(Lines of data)
* start *

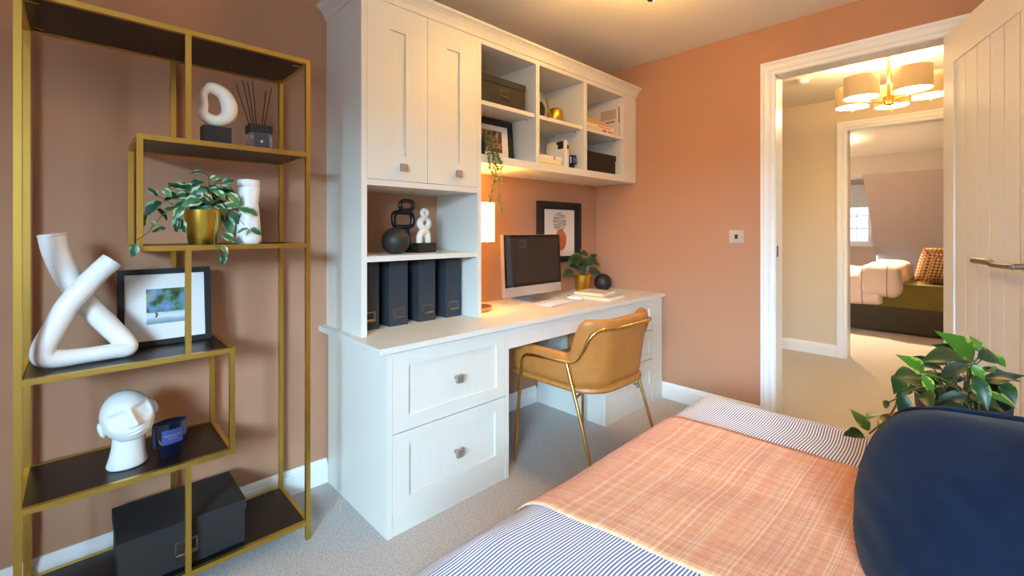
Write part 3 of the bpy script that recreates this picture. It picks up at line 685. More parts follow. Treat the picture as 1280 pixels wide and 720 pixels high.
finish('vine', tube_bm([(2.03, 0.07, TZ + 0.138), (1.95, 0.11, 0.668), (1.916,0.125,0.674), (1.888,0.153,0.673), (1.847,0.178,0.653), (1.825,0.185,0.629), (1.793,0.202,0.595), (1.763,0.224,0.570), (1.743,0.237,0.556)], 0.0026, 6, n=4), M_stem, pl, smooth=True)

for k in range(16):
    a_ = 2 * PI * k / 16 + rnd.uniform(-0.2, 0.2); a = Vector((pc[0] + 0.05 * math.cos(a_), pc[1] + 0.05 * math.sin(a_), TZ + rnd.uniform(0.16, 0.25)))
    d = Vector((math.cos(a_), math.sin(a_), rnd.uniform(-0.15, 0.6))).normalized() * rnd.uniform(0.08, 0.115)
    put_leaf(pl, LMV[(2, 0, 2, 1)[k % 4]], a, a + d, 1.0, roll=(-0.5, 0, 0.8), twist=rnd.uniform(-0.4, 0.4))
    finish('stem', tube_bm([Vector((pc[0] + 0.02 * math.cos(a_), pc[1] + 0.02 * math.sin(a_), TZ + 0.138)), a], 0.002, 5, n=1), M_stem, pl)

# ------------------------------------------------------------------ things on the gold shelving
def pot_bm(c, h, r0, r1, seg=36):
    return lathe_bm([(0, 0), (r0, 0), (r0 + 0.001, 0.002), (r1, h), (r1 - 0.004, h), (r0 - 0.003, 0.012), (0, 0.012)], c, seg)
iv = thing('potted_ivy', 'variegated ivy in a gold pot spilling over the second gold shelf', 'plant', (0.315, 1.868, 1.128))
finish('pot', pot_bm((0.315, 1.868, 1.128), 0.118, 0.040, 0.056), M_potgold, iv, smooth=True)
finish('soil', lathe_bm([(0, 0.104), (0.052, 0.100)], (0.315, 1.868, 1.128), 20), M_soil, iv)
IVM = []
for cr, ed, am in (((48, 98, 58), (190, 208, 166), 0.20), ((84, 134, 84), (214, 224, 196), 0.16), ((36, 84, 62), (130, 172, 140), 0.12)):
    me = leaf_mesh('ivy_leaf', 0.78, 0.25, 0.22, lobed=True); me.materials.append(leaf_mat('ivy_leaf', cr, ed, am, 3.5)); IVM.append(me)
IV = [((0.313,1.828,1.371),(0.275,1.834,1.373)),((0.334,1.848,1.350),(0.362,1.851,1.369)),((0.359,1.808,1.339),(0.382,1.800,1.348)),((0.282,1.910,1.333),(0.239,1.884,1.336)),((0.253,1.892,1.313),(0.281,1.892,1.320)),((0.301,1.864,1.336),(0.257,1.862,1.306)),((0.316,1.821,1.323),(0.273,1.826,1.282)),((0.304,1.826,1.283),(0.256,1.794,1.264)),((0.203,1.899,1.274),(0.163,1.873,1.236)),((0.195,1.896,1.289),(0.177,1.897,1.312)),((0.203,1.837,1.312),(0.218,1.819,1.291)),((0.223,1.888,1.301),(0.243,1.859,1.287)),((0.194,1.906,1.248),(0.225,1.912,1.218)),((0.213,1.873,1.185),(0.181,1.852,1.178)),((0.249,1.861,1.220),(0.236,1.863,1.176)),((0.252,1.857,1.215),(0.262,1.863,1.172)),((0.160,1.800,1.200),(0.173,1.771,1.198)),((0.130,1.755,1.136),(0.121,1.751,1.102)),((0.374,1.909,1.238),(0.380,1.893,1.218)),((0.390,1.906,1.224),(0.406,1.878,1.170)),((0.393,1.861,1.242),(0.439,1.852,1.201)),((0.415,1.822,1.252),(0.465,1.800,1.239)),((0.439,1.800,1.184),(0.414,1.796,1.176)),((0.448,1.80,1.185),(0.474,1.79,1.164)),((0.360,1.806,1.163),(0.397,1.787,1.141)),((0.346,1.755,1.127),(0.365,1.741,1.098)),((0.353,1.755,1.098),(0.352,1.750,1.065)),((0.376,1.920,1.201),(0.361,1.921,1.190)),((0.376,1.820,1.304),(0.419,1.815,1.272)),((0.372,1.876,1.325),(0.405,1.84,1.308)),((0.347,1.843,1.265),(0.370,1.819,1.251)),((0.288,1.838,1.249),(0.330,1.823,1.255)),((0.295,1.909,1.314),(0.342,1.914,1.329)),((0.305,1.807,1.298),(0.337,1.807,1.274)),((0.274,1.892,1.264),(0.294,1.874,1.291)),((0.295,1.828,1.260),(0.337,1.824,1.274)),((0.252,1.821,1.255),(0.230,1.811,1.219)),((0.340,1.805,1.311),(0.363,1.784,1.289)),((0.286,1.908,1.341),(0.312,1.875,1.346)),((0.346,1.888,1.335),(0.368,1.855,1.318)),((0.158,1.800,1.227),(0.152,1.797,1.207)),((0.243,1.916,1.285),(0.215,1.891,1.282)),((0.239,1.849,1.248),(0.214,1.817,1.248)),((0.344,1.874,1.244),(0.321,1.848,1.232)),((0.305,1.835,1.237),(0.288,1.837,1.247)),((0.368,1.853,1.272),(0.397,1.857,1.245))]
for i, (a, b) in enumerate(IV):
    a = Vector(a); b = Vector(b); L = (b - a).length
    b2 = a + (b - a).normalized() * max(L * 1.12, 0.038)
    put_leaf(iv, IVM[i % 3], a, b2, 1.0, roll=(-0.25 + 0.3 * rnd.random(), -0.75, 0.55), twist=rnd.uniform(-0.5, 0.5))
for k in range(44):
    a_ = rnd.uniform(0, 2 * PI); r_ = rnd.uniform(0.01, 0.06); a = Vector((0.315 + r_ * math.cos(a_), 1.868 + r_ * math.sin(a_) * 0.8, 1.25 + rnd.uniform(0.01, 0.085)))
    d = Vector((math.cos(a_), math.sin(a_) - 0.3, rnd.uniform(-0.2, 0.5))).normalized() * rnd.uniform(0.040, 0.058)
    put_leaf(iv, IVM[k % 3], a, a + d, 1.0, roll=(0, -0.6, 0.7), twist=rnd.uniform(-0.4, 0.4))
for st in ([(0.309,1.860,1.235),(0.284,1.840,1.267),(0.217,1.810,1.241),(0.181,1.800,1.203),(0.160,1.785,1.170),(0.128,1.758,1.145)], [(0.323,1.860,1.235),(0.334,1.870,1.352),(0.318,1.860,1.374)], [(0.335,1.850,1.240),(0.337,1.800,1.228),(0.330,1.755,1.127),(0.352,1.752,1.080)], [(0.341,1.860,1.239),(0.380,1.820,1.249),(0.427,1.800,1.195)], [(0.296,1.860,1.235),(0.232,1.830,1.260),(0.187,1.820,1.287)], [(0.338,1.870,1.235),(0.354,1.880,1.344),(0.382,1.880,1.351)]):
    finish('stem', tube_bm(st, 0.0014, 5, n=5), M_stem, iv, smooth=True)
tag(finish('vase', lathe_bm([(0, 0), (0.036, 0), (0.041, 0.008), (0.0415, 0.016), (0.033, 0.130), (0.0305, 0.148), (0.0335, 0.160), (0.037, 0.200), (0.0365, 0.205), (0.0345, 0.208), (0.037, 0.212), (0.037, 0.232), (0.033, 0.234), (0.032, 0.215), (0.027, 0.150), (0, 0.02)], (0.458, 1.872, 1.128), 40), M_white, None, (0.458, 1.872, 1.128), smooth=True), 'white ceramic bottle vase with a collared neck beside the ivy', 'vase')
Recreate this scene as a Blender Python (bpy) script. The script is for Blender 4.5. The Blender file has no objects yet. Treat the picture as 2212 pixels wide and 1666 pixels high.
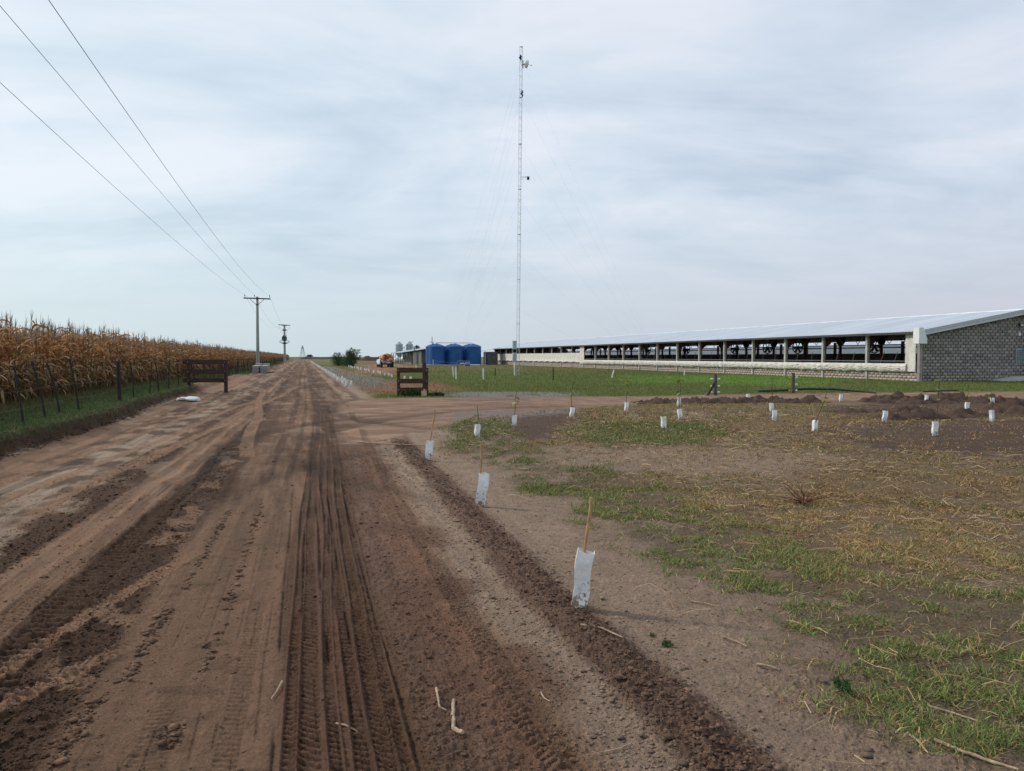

* end *

- **The request**: Set the entries down again exactly. Do not include the images.

- **Response below**:
Write part 3 of the bpy script that recreates this picture. It picks up at line 685. More parts follow. Treat the picture as 1280 pixels wide and 720 pixels high.
finish('vine', tube_bm([(2.03, 0.07, TZ + 0.138), (1.95, 0.11, 0.668), (1.916,0.125,0.674), (1.888,0.153,0.673), (1.847,0.178,0.653), (1.825,0.185,0.629), (1.793,0.202,0.595), (1.763,0.224,0.570), (1.743,0.237,0.556)], 0.0026, 6, n=4), M_stem, pl, smooth=True)

for k in range(16):
    a_ = 2 * PI * k / 16 + rnd.uniform(-0.2, 0.2); a = Vector((pc[0] + 0.05 * math.cos(a_), pc[1] + 0.05 * math.sin(a_), TZ + rnd.uniform(0.16, 0.25)))
    d = Vector((math.cos(a_), math.sin(a_), rnd.uniform(-0.15, 0.6))).normalized() * rnd.uniform(0.08, 0.115)
    put_leaf(pl, LMV[(2, 0, 2, 1)[k % 4]], a, a + d, 1.0, roll=(-0.5, 0, 0.8), twist=rnd.uniform(-0.4, 0.4))
    finish('stem', tube_bm([Vector((pc[0] + 0.02 * math.cos(a_), pc[1] + 0.02 * math.sin(a_), TZ + 0.138)), a], 0.002, 5, n=1), M_stem, pl)

# ------------------------------------------------------------------ things on the gold shelving
def pot_bm(c, h, r0, r1, seg=36):
    return lathe_bm([(0, 0), (r0, 0), (r0 + 0.001, 0.002), (r1, h), (r1 - 0.004, h), (r0 - 0.003, 0.012), (0, 0.012)], c, seg)
iv = thing('potted_ivy', 'variegated ivy in a gold pot spilling over the second gold shelf', 'plant', (0.315, 1.868, 1.128))
finish('pot', pot_bm((0.315, 1.868, 1.128), 0.118, 0.040, 0.056), M_potgold, iv, smooth=True)
finish('soil', lathe_bm([(0, 0.104), (0.052, 0.100)], (0.315, 1.868, 1.128), 20), M_soil, iv)
IVM = []
for cr, ed, am in (((48, 98, 58), (190, 208, 166), 0.20), ((84, 134, 84), (214, 224, 196), 0.16), ((36, 84, 62), (130, 172, 140), 0.12)):
    me = leaf_mesh('ivy_leaf', 0.78, 0.25, 0.22, lobed=True); me.materials.append(leaf_mat('ivy_leaf', cr, ed, am, 3.5)); IVM.append(me)
IV = [((0.313,1.828,1.371),(0.275,1.834,1.373)),((0.334,1.848,1.350),(0.362,1.851,1.369)),((0.359,1.808,1.339),(0.382,1.800,1.348)),((0.282,1.910,1.333),(0.239,1.884,1.336)),((0.253,1.892,1.313),(0.281,1.892,1.320)),((0.301,1.864,1.336),(0.257,1.862,1.306)),((0.316,1.821,1.323),(0.273,1.826,1.282)),((0.304,1.826,1.283),(0.256,1.794,1.264)),((0.203,1.899,1.274),(0.163,1.873,1.236)),((0.195,1.896,1.289),(0.177,1.897,1.312)),((0.203,1.837,1.312),(0.218,1.819,1.291)),((0.223,1.888,1.301),(0.243,1.859,1.287)),((0.194,1.906,1.248),(0.225,1.912,1.218)),((0.213,1.873,1.185),(0.181,1.852,1.178)),((0.249,1.861,1.220),(0.236,1.863,1.176)),((0.252,1.857,1.215),(0.262,1.863,1.172)),((0.160,1.800,1.200),(0.173,1.771,1.198)),((0.130,1.755,1.136),(0.121,1.751,1.102)),((0.374,1.909,1.238),(0.380,1.893,1.218)),((0.390,1.906,1.224),(0.406,1.878,1.170)),((0.393,1.861,1.242),(0.439,1.852,1.201)),((0.415,1.822,1.252),(0.465,1.800,1.239)),((0.439,1.800,1.184),(0.414,1.796,1.176)),((0.448,1.80,1.185),(0.474,1.79,1.164)),((0.360,1.806,1.163),(0.397,1.787,1.141)),((0.346,1.755,1.127),(0.365,1.741,1.098)),((0.353,1.755,1.098),(0.352,1.750,1.065)),((0.376,1.920,1.201),(0.361,1.921,1.190)),((0.376,1.820,1.304),(0.419,1.815,1.272)),((0.372,1.876,1.325),(0.405,1.84,1.308)),((0.347,1.843,1.265),(0.370,1.819,1.251)),((0.288,1.838,1.249),(0.330,1.823,1.255)),((0.295,1.909,1.314),(0.342,1.914,1.329)),((0.305,1.807,1.298),(0.337,1.807,1.274)),((0.274,1.892,1.264),(0.294,1.874,1.291)),((0.295,1.828,1.260),(0.337,1.824,1.274)),((0.252,1.821,1.255),(0.230,1.811,1.219)),((0.340,1.805,1.311),(0.363,1.784,1.289)),((0.286,1.908,1.341),(0.312,1.875,1.346)),((0.346,1.888,1.335),(0.368,1.855,1.318)),((0.158,1.800,1.227),(0.152,1.797,1.207)),((0.243,1.916,1.285),(0.215,1.891,1.282)),((0.239,1.849,1.248),(0.214,1.817,1.248)),((0.344,1.874,1.244),(0.321,1.848,1.232)),((0.305,1.835,1.237),(0.288,1.837,1.247)),((0.368,1.853,1.272),(0.397,1.857,1.245))]
for i, (a, b) in enumerate(IV):
    a = Vector(a); b = Vector(b); L = (b - a).length
    b2 = a + (b - a).normalized() * max(L * 1.12, 0.038)
    put_leaf(iv, IVM[i % 3], a, b2, 1.0, roll=(-0.25 + 0.3 * rnd.random(), -0.75, 0.55), twist=rnd.uniform(-0.5, 0.5))
for k in range(44):
    a_ = rnd.uniform(0, 2 * PI); r_ = rnd.uniform(0.01, 0.06); a = Vector((0.315 + r_ * math.cos(a_), 1.868 + r_ * math.sin(a_) * 0.8, 1.25 + rnd.uniform(0.01, 0.085)))
    d = Vector((math.cos(a_), math.sin(a_) - 0.3, rnd.uniform(-0.2, 0.5))).normalized() * rnd.uniform(0.040, 0.058)
    put_leaf(iv, IVM[k % 3], a, a + d, 1.0, roll=(0, -0.6, 0.7), twist=rnd.uniform(-0.4, 0.4))
for st in ([(0.309,1.860,1.235),(0.284,1.840,1.267),(0.217,1.810,1.241),(0.181,1.800,1.203),(0.160,1.785,1.170),(0.128,1.758,1.145)], [(0.323,1.860,1.235),(0.334,1.870,1.352),(0.318,1.860,1.374)], [(0.335,1.850,1.240),(0.337,1.800,1.228),(0.330,1.755,1.127),(0.352,1.752,1.080)], [(0.341,1.860,1.239),(0.380,1.820,1.249),(0.427,1.800,1.195)], [(0.296,1.860,1.235),(0.232,1.830,1.260),(0.187,1.820,1.287)], [(0.338,1.870,1.235),(0.354,1.880,1.344),(0.382,1.880,1.351)]):
    finish('stem', tube_bm(st, 0.0014, 5, n=5), M_stem, iv, smooth=True)
tag(finish('vase', lathe_bm([(0, 0), (0.036, 0), (0.041, 0.008), (0.0415, 0.016), (0.033, 0.130), (0.0305, 0.148), (0.0335, 0.160), (0.037, 0.200), (0.0365, 0.205), (0.0345, 0.208), (0.037, 0.212), (0.037, 0.232), (0.033, 0.234), (0.032, 0.215), (0.027, 0.150), (0, 0.02)], (0.458, 1.872, 1.128), 40), M_white, None, (0.458, 1.872, 1.128), smooth=True), 'white ceramic bottle vase with a collared neck beside the ivy', 'vase')
Recreate this scene as a Blender Python (bpy) script. The script is for Blender 4.5. The Blender file has no objects yet. Treat the picture as 2212 pixels wide and 1666 pixels high.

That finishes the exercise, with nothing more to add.